**Records with scene code:**

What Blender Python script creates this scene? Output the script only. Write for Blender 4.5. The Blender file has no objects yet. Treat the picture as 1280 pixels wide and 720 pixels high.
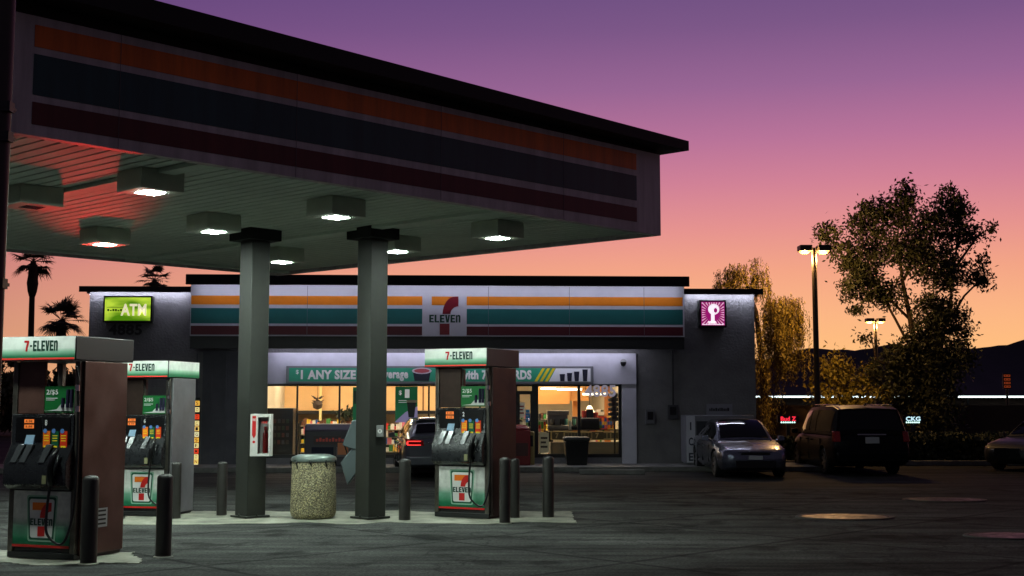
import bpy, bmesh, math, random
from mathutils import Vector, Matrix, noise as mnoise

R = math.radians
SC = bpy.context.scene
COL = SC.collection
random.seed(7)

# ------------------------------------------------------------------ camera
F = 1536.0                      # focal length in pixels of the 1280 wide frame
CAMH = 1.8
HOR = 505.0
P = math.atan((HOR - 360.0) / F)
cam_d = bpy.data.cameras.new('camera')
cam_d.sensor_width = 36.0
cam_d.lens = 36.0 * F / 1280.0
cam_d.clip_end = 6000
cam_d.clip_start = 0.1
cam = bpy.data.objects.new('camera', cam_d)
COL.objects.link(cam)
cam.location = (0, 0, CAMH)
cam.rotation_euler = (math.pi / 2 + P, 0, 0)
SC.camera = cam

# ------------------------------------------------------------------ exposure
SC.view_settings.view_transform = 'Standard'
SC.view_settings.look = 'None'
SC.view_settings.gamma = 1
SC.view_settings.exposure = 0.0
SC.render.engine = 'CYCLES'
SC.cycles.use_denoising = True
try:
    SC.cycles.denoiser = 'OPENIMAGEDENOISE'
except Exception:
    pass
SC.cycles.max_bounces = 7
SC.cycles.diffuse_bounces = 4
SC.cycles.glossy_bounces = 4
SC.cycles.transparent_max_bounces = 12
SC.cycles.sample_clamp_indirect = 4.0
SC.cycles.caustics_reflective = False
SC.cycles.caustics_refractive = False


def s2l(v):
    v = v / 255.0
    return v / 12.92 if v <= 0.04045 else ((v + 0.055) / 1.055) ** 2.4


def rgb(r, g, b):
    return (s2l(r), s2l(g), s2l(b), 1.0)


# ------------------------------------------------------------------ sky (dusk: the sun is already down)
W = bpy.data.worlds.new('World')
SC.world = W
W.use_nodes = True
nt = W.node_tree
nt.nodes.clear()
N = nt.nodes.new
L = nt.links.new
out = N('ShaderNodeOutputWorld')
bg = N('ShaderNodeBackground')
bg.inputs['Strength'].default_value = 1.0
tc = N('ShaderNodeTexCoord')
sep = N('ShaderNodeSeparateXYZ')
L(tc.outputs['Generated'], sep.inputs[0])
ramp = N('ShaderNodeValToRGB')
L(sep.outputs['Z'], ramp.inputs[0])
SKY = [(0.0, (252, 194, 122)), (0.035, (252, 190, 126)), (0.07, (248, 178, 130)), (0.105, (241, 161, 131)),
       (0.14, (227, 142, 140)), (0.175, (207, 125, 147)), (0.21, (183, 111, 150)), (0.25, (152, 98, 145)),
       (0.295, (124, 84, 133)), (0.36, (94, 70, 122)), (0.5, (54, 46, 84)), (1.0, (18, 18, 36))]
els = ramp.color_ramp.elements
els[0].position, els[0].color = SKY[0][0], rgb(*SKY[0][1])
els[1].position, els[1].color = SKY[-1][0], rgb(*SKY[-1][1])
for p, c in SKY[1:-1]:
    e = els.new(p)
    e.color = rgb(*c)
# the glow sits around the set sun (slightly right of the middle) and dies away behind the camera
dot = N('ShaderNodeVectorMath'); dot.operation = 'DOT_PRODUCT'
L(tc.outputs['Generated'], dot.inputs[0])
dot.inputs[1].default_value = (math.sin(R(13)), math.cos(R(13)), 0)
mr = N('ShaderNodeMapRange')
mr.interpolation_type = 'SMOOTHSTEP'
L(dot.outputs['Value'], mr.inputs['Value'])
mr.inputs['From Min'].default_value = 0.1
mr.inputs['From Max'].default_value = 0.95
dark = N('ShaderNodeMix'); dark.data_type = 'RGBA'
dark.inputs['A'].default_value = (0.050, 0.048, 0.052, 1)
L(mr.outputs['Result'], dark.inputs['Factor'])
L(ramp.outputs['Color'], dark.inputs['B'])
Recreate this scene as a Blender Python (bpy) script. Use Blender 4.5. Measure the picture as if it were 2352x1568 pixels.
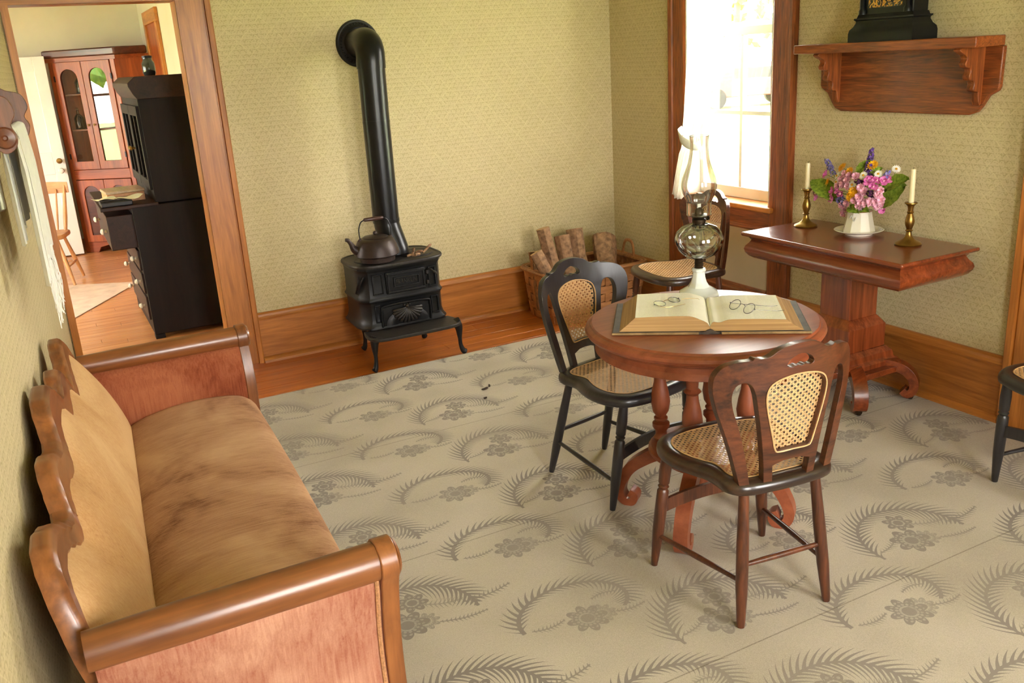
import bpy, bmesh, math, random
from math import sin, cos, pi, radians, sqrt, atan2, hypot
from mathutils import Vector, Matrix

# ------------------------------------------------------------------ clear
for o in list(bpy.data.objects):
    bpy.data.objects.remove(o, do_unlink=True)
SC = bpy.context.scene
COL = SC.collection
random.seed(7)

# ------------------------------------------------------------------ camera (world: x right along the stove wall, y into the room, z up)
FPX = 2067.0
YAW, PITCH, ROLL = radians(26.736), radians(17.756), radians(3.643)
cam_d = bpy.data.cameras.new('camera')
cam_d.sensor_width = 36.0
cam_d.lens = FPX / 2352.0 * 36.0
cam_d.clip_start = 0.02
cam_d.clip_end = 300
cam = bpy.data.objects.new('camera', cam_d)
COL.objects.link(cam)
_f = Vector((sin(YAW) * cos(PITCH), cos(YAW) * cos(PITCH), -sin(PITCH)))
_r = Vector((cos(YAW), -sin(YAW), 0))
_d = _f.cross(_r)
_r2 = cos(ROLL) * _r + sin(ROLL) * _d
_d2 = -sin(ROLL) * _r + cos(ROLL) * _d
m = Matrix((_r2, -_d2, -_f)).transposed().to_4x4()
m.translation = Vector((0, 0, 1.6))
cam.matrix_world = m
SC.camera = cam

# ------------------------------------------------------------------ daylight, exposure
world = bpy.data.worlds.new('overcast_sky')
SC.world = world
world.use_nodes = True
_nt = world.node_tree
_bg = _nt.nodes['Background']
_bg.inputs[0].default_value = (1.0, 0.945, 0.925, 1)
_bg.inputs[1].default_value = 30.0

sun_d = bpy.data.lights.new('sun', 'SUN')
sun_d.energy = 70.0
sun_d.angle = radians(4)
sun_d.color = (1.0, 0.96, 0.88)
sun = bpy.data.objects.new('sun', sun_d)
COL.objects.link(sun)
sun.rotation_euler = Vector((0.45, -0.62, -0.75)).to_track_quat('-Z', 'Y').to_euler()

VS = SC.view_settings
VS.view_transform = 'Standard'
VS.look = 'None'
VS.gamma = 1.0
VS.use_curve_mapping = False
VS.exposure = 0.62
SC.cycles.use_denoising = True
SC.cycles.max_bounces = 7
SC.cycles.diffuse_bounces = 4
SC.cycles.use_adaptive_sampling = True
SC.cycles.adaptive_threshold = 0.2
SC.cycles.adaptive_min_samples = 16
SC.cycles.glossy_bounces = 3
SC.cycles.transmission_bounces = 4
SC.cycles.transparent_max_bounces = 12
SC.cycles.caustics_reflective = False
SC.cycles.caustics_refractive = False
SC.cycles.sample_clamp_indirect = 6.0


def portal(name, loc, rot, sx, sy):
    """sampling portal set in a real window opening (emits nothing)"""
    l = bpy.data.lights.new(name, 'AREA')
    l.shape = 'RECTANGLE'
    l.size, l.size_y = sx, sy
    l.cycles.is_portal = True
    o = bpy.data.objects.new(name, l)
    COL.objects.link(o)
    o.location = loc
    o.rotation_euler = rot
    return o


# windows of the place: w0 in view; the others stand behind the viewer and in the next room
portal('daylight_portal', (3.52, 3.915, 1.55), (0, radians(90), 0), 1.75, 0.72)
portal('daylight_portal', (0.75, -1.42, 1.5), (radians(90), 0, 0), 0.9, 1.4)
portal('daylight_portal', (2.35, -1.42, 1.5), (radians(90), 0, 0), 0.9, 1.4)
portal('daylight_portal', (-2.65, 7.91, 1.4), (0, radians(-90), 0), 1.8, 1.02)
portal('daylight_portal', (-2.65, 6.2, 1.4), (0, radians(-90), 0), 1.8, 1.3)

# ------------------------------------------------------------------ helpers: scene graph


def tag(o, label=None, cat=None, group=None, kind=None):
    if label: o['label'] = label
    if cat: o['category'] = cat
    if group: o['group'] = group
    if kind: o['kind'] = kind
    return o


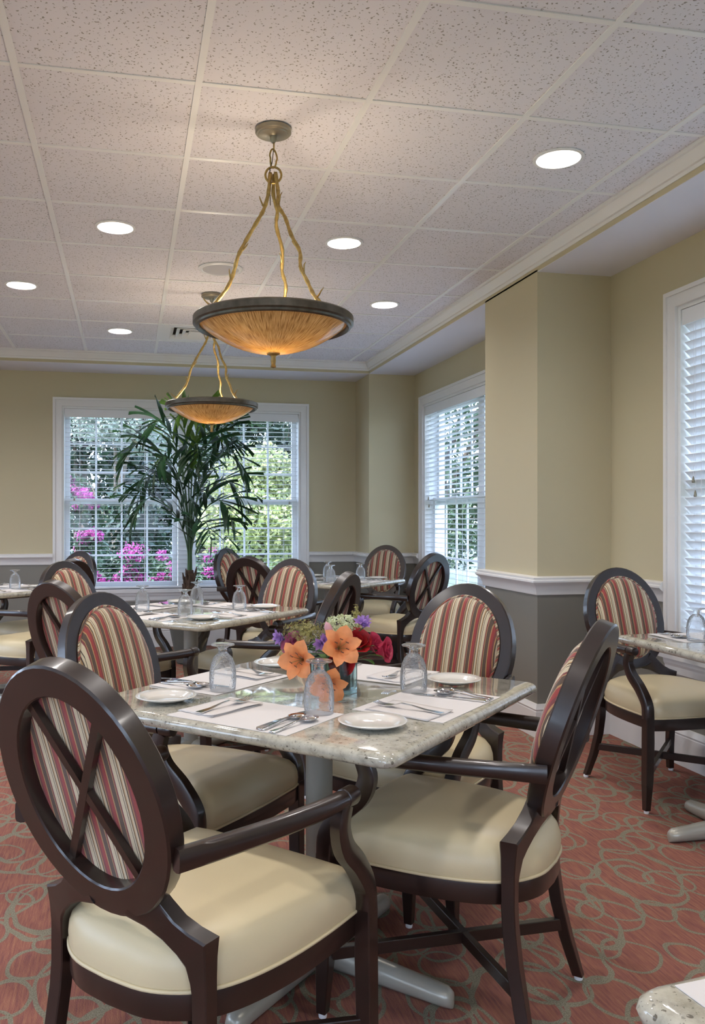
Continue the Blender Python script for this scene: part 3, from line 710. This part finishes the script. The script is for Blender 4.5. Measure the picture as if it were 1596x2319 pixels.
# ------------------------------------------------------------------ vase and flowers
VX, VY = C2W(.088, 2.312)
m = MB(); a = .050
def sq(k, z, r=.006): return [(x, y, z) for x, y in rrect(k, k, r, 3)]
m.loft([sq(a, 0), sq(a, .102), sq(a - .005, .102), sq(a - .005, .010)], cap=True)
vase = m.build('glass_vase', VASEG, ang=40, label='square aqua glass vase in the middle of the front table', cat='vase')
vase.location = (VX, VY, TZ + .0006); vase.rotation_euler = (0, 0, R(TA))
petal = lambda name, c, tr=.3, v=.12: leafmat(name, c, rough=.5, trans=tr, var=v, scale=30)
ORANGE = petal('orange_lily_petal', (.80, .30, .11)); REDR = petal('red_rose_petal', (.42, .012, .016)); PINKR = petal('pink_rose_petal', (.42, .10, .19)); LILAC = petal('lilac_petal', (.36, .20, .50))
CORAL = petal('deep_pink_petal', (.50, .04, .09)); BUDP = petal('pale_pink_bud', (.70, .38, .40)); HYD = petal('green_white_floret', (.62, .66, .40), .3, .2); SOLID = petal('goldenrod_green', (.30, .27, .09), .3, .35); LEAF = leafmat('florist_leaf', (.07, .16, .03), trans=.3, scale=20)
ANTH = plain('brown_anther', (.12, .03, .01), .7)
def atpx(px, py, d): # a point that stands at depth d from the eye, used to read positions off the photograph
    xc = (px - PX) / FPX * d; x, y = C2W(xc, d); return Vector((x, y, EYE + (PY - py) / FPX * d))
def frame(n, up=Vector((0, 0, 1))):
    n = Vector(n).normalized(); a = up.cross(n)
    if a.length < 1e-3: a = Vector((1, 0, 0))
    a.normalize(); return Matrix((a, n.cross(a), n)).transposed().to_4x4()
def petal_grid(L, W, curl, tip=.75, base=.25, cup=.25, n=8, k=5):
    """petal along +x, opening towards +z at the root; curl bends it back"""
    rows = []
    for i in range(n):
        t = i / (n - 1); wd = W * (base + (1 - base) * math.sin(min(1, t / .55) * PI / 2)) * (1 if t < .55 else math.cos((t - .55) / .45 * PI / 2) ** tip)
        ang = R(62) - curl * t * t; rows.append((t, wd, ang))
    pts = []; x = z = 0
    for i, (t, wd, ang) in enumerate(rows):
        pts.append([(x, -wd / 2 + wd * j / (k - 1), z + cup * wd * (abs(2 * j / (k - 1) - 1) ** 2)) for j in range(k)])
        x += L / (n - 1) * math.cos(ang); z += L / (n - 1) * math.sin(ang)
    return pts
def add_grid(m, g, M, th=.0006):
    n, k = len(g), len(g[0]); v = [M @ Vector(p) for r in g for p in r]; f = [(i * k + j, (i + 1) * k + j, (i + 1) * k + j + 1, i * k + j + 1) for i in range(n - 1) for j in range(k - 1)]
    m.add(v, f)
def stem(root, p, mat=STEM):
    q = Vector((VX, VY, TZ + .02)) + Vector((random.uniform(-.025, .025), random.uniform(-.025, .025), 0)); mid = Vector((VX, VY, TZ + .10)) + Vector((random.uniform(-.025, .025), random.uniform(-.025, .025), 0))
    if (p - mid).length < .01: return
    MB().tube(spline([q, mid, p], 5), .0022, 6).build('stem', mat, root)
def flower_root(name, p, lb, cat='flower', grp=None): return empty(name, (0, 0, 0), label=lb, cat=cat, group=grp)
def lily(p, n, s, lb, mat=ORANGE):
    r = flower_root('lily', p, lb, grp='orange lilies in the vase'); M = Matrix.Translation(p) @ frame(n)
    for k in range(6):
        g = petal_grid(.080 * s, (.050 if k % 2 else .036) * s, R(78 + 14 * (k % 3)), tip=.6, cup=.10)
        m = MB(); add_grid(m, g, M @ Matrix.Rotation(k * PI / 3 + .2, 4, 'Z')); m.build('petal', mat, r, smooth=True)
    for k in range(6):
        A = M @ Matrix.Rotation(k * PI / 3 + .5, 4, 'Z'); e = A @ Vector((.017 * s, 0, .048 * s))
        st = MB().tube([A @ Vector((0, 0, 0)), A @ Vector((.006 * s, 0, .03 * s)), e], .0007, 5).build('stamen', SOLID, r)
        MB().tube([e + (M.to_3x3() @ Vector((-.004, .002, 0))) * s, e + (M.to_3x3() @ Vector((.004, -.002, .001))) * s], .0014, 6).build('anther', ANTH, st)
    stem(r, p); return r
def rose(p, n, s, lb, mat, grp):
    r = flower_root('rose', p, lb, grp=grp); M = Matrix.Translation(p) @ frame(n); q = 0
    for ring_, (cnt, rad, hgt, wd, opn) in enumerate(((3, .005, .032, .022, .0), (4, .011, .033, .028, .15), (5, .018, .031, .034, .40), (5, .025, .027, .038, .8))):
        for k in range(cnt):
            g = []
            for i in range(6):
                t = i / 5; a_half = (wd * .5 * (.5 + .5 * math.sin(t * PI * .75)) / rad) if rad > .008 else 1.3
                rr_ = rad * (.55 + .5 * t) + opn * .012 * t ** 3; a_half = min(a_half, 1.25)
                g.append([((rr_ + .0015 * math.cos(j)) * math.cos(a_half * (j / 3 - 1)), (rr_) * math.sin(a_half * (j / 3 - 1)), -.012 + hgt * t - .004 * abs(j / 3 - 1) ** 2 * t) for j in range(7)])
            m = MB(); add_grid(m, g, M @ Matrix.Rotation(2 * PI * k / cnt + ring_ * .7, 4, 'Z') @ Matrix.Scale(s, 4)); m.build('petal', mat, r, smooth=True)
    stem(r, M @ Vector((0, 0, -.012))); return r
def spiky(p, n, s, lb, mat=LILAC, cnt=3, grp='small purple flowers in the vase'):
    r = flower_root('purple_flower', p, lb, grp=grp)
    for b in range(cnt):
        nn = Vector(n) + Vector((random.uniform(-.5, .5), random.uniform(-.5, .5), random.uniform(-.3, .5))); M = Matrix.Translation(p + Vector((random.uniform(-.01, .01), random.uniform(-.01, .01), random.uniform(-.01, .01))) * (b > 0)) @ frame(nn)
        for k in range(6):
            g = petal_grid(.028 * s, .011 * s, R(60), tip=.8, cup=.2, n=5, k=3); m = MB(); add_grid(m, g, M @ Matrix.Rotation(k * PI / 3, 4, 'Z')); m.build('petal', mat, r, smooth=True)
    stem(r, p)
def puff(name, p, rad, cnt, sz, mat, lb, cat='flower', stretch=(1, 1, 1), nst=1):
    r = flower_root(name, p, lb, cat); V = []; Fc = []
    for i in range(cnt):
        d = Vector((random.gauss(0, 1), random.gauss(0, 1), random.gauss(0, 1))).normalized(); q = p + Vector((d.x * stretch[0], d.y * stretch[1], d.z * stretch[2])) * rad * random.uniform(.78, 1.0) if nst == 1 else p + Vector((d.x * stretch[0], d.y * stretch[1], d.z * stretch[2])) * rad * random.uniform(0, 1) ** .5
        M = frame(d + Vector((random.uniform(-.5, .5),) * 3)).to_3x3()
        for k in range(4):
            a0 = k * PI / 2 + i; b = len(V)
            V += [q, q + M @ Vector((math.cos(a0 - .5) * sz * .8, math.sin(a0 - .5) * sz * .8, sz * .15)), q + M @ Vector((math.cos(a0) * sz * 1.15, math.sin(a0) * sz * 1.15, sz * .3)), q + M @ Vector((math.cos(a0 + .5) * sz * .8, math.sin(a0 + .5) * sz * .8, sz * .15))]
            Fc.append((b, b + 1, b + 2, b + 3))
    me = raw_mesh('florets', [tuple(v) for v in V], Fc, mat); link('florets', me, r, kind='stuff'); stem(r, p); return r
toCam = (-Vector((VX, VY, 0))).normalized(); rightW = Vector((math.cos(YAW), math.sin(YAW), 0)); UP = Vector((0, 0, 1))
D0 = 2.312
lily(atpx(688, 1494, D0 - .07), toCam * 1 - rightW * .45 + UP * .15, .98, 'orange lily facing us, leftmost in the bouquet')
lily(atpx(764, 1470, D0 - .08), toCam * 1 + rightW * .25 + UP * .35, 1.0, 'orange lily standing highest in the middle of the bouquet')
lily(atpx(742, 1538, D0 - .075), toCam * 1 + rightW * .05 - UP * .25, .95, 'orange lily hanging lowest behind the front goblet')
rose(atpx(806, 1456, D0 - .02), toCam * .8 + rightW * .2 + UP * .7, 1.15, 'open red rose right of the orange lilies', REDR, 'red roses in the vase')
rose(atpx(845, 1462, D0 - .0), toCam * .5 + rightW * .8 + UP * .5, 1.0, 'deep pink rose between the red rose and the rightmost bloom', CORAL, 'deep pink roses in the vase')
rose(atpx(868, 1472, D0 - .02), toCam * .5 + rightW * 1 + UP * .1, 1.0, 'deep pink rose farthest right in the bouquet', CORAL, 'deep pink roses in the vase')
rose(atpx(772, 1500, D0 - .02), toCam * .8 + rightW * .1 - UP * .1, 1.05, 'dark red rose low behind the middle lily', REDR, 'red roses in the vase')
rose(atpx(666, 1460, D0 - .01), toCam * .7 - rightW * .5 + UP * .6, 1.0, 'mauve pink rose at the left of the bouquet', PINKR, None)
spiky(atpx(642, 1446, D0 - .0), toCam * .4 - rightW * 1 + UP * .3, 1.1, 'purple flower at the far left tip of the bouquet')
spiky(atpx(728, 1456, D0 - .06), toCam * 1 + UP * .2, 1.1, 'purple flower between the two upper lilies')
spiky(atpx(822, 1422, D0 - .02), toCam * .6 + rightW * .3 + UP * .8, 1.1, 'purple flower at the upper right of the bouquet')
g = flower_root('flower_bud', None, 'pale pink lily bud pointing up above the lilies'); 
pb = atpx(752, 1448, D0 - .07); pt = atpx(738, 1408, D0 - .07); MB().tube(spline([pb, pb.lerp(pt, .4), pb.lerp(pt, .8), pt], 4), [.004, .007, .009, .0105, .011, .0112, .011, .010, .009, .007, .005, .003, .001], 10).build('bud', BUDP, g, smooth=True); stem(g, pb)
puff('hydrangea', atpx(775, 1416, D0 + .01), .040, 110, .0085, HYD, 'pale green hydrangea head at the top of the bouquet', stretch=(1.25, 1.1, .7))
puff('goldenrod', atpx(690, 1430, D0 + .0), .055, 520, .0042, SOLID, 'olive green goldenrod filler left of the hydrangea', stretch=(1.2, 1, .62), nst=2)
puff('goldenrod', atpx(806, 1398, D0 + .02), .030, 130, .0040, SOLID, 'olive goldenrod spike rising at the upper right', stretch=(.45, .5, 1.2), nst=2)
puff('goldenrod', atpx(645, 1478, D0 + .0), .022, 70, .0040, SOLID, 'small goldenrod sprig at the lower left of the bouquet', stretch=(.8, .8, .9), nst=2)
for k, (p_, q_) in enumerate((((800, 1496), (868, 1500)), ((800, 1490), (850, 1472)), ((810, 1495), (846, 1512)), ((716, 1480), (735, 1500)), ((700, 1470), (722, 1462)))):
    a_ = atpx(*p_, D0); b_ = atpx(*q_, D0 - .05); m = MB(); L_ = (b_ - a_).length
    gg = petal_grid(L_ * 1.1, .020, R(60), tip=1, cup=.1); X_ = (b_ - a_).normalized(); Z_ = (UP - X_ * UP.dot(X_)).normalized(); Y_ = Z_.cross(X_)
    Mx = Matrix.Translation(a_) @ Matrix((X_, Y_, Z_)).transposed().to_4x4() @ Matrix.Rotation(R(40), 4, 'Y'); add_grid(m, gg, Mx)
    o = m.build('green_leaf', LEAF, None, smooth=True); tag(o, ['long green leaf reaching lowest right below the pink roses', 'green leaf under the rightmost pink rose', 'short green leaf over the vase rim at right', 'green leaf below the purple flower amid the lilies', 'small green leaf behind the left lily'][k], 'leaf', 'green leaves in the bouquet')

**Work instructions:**
Repeat the lines from where the entries begin to the line with "return (s2l(r), s2l(g), s2l(b), 1.0)", both included. Any picture is left out.

**Result:**
What Blender Python script creates this scene? Output the script only. Write for Blender 4.5. The Blender file has no objects yet. Treat the picture as 1280 pixels wide and 720 pixels high.
import bpy, bmesh, math, random
from mathutils import Vector, Matrix, noise as mnoise

R = math.radians
SC = bpy.context.scene
COL = SC.collection
random.seed(7)

# ------------------------------------------------------------------ camera
F = 1536.0                      # focal length in pixels of the 1280 wide frame
CAMH = 1.8
HOR = 505.0
P = math.atan((HOR - 360.0) / F)
cam_d = bpy.data.cameras.new('camera')
cam_d.sensor_width = 36.0
cam_d.lens = 36.0 * F / 1280.0
cam_d.clip_end = 6000
cam_d.clip_start = 0.1
cam = bpy.data.objects.new('camera', cam_d)
COL.objects.link(cam)
cam.location = (0, 0, CAMH)
cam.rotation_euler = (math.pi / 2 + P, 0, 0)
SC.camera = cam

# ------------------------------------------------------------------ exposure
SC.view_settings.view_transform = 'Standard'
SC.view_settings.look = 'None'
SC.view_settings.gamma = 1
SC.view_settings.exposure = 0.0
SC.render.engine = 'CYCLES'
SC.cycles.use_denoising = True
try:
    SC.cycles.denoiser = 'OPENIMAGEDENOISE'
except Exception:
    pass
SC.cycles.max_bounces = 7
SC.cycles.diffuse_bounces = 4
SC.cycles.glossy_bounces = 4
SC.cycles.transparent_max_bounces = 12
SC.cycles.sample_clamp_indirect = 4.0
SC.cycles.caustics_reflective = False
SC.cycles.caustics_refractive = False


def s2l(v):
    v = v / 255.0
    return v / 12.92 if v <= 0.04045 else ((v + 0.055) / 1.055) ** 2.4


def rgb(r, g, b):
    return (s2l(r), s2l(g), s2l(b), 1.0)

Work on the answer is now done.